🔐 What is a Closure in Go?

A closure is a function value that remembers the variables from the scope in which it was created.

✅ In simple terms:
A closure "closes over" its environment and keeps those variable values alive even after the outer function exits.

🔧 Basic Syntax

func outer() func() {
    x := 10
    return func() {
        fmt.Println(x)
    }
}

Here:

• The inner function func() { fmt.Println(x) } is a closure.

• It captures the variable x from its outer scope.

⚠️ Common Confusion: Closure vs Normal Function

• A normal function doesn’t retain local variables after returning.

• A closure retains state from the outer function.

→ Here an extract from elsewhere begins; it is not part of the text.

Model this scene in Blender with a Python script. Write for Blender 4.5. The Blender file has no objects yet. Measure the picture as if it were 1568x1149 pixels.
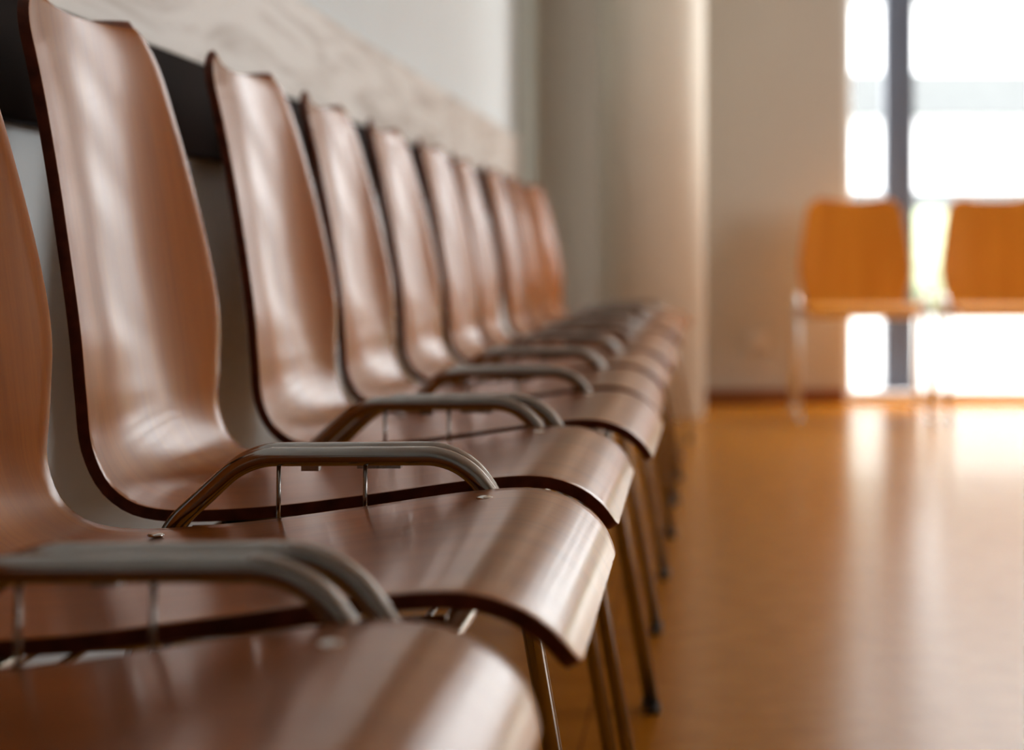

A visual diagram of closures:

💼 Real-Life Use Cases

Go closures capture variables from outer scopes. Let's explain exactly what happens step by step, including what is captured and how Go handles it.

const a int = 10    // constant (compile-time known)
var p int = 20      // global variable (heap)

func outer() func() {
    var money int = 100 // local variable (captured)
    var age int = 30    // local variable (not used in closure)

    show := func() {
        money = money + a + p // uses money (local), a (const), p (global)
        fmt.Println(money)
    }
    return show
}

🧪 What Gets Captured and How?

🔬 Explanation of Behavior

1. a (constant):

   • Constants in Go are inlined at compile time.

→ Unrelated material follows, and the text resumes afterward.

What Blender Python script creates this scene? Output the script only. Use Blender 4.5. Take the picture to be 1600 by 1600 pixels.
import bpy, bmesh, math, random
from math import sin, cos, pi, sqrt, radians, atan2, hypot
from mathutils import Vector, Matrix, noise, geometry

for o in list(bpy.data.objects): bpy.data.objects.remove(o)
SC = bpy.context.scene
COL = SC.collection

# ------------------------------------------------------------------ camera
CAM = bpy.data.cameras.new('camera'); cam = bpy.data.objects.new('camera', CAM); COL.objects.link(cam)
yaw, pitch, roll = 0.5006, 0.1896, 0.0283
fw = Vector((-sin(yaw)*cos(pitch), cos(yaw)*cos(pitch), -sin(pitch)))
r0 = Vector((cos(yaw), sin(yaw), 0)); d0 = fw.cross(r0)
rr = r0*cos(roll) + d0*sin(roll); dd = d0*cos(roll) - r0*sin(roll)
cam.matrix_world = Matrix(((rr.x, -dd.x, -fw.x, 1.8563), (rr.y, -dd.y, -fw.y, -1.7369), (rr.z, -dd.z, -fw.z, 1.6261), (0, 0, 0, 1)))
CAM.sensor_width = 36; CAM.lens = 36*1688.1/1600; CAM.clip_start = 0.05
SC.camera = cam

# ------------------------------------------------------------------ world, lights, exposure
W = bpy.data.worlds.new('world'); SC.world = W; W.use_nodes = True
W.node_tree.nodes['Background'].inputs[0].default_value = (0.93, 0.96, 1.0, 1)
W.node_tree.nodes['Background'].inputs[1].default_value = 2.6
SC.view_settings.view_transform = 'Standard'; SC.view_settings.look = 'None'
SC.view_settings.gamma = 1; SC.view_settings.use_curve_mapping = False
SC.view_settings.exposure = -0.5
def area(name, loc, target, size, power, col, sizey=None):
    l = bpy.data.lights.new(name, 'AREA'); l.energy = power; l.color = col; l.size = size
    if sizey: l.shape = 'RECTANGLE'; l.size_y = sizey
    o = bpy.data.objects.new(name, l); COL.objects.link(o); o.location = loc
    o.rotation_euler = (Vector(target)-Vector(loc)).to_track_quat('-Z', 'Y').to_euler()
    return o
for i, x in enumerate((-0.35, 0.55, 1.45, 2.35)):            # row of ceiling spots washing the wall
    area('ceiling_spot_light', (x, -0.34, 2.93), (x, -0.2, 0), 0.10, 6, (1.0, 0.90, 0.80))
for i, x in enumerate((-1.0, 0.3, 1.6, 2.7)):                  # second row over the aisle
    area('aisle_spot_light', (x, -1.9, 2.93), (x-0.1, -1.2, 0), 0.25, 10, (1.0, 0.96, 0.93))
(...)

   • So a is treated as a literal 10.

2. p (global variable):

   • p is declared outside the function.

   • It is captured by reference, so any changes to p Outside will affect closure behavior (if accessed).

3. money (local variable):

   • Local to outer().

   • Since it's used in the closure, Go allocates it on the heap, not the stack.

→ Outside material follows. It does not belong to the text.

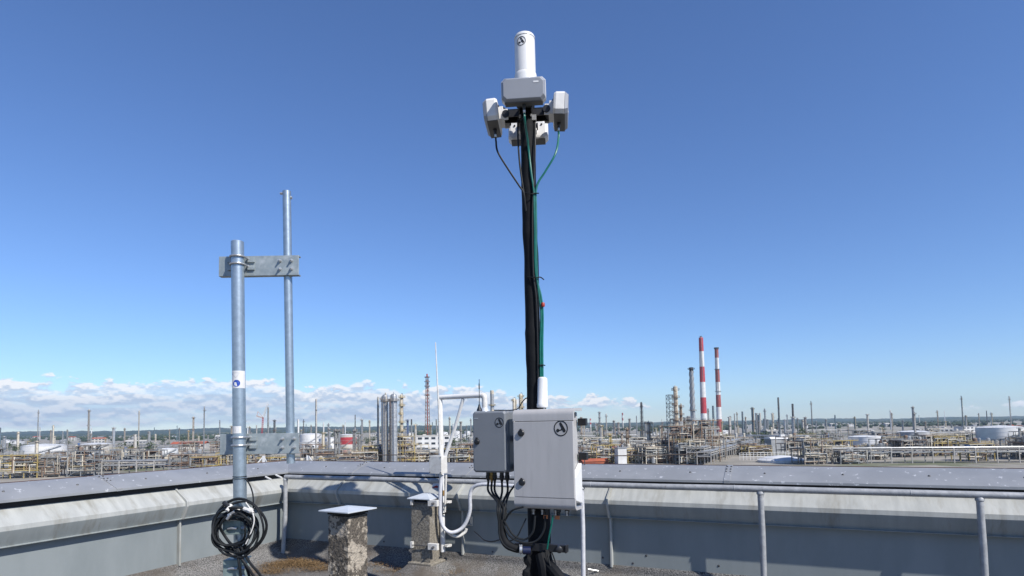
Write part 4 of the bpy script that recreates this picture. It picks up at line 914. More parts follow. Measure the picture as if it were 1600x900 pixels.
def far_thing(name, px, D, base, cat, group, rz=None, fixed=None):
    p = P(px, hz(px), D); loc = Vector((p.x, D, G))
    t = thing(name, '', cat, loc, 0.2 if rz is None else rz, group)
    if fixed: t['label'] = fixed
    else: FAR.append((t, px, D, base))
    t['px_'] = px
    return t
def ztop(px, y, D): return P(px, y, D).z - G
def ladder_mesh(m, r, z0, z1, a=0.6, w=0.5):
    c, s = math.cos(a), math.sin(a); q = r + 0.35
    for k in (-1, 1): m.bar((c * q - s * k * w, s * q + c * k * w, z0), (c * q - s * k * w, s * q + c * k * w, z1), 0.16)
    z = z0
    while z < z1: m.bar((c * q - s * w, s * q + c * w, z), (c * q + s * w, s * q - c * w, z), 0.14); z += 1.6
def platform_mesh(r, z, w=1.0, a0=0, a1=360, rail=True):
    m = MB(); n = 14; full = a1 - a0 >= 360
    ls = []
    for i in range(n + 1):
        a = R(a0 + (a1 - a0) * i / n); c, s = math.cos(a), math.sin(a)
        ls.append([Vector((c * r, s * r, z)), Vector((c * (r + w), s * (r + w), z)), Vector((c * (r + w), s * (r + w), z + 0.18)), Vector((c * r, s * r, z + 0.18))])
    m.loops(ls)
    if rail:
        for zz in (0.65, 1.15):
            m.tube([(math.cos(R(a0 + (a1 - a0) * i / n)) * (r + w), math.sin(R(a0 + (a1 - a0) * i / n)) * (r + w), z + zz) for i in range(n + 1)], 0.07, 4)
        for i in range(0, n + 1, 2):
            a = R(a0 + (a1 - a0) * i / n); m.bar((math.cos(a) * (r + w), math.sin(a) * (r + w), z), (math.cos(a) * (r + w), math.sin(a) * (r + w), z + 1.2), 0.08)
    return m
SEED = random.Random(5)
def column(px, yt, D, wpx, shell='steelgrey', plats=4, pmat='tan', pipe=True, base='grey column', cat='column', fixed=None, top='dome', h=None, rings=True, taper=0.0, group='refinery columns'):
    t = far_thing('refinery_column', px, D, base, cat, group, fixed=fixed)
    h = h or ztop(px, yt, D); r = wpx * D / 955 / 2
    m = MB()
    if top == 'dome': prof = [(r * (1 + taper), 0), (r, h - r * 0.8), (r * 0.92, h - r * 0.45), (r * 0.65, h - r * 0.15), (r * 0.1, h)]
    else: prof = [(r * (1 + taper), 0), (r, h - 0.5), (r * 1.12, h - 0.45), (r * 1.12, h), (r * 0.8, h)]
    m.lathe(prof, 14)
    if rings:
        z = h * 0.12
        while z < h * 0.95:
            m.lathe([(r * 1.005, z - 0.12), (r * 1.04, z - 0.1), (r * 1.04, z + 0.1), (r * 1.005, z + 0.12)], 14); z += max(2.2, h / 16)
    m.build('shell', shell, t)
    for k in range(plats):
        z = h * (0.25 + 0.70 * k / max(1, plats - 1)) if plats > 1 else h * 0.9
        a0 = SEED.uniform(0, 360)
        platform_mesh(r, z, max(1.0, r * 0.62), a0, a0 + SEED.choice((220, 270, 360))).build('platform', pmat, t, smooth=False)
    if plats:
        m = MB(); ladder_mesh(m, r, h * 0.1, h * 0.97, SEED.uniform(-2.6, -0.5)); m.build('ladder', pmat, t, smooth=False)
    if pipe:
        a = SEED.uniform(-2.4, -0.7); q = r * 1.22; pr = max(0.16, r * 0.12)
        m = MB(); m.tube([(0, 0, h - 0.2), (0, 0, h + pr * 3), (math.cos(a) * q * .5, math.sin(a) * q * .5, h + pr * 4), (math.cos(a) * q, math.sin(a) * q, h - r), (math.cos(a) * q, math.sin(a) * q, h * 0.1)], pr, 7)
        m.build('overhead_pipe', SEED.choice(('silver', 'steelgrey', 'cream')), t)
    return t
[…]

   • This allows the inner function to access it even after outer() it has returned.

4. age (unused variable):

   • It's not used in the closure, so Go will optimize it away (won’t be captured or retained).

🔁 Here is a Problem:

“If show() is defined inside outer(), and outer() has already returned, then how can I still call show() later, when outer()’s stack frame is gone?”

This is a valid question — in most languages, local variables are destroyed when the function returns.

🧠 But here's the magic: Closures change that!

🔓 Go’s Solution: Escape Analysis + Heap Allocation

Go uses a mechanism called escape analysis during compilation.

If a local variable is accessed by a closure, Go moves that variable from the stack to the heap instead of destroying it with the function’s stack frame.

📦 What Happens Internally

Let’s look at this code again:

func outer() func() {
    var money int = 100
    show := func() {
        money += 10
        fmt.Println(money)
    }
    return show
}

🔬 Internally:

1. money is declared inside outer() (normally stack).

2. show references money, and show is returned.

3. Go detects that money is used outside outer() — So it moves money to the heap.

4. show() retains a pointer to money it on the heap.

5. When you call show(), it still has access money via that pointer.

💡 Analogy

Imagine outer() writes a note (a variable like money) and leaves it on a public notice board (the heap). Even after outer() the leaves (stack is cleared), anyone with a reference (like show) can still read and update that note.

💬 Closures extend the lifetime of captured variables beyond their original stack frame — by allocating them on the heap.

You can even see this decision by running:

go build -gcflags="-m" yourfile.go

📦 Is Heap Allocation Always the Default for Closures?

Not always, but for most practical closures — yes. 👉 If the variable:

• is used by an inner function

• And the inner function outlives the outer one
  → It must be moved to the heap

🧠 Let's clarify a doubt

What happened If outer() returns a primitive value (like int), it behaves like a normal function or formed a closure ?

🧪 Answer 1: No Closure Needed for primitive return.

func outer() int {
    x := 5
    return x // 👈 value is copied, stack-safe
}

• x is stored on the stack.

• Returned as a value → copied.

• No closure.

• ❌ Nothing escapes → no heap allocation.

🧪 Answer 2: Closure Needed if the Function returns using the outer variable.

func outer() func() {
    x := 5

    return func() {
        fmt.Println(x) // 👈 closure: captures `x`
    }
}

• Now the returned function uses x.

• x must survive after outer() exits.

• So, Go moves x to the heap.

• The inner function holds a pointer to x.

✅ This is the default behavior when closures are formed.

🧠 Let's summarize the Closure Behavior, Go closures are not magic — they’re syntactic sugar over structs + function pointers. Any captured variable that escapes the function goes to the heap. Escape analysis + garbage collector handles it efficiently. Thank you for reading this article.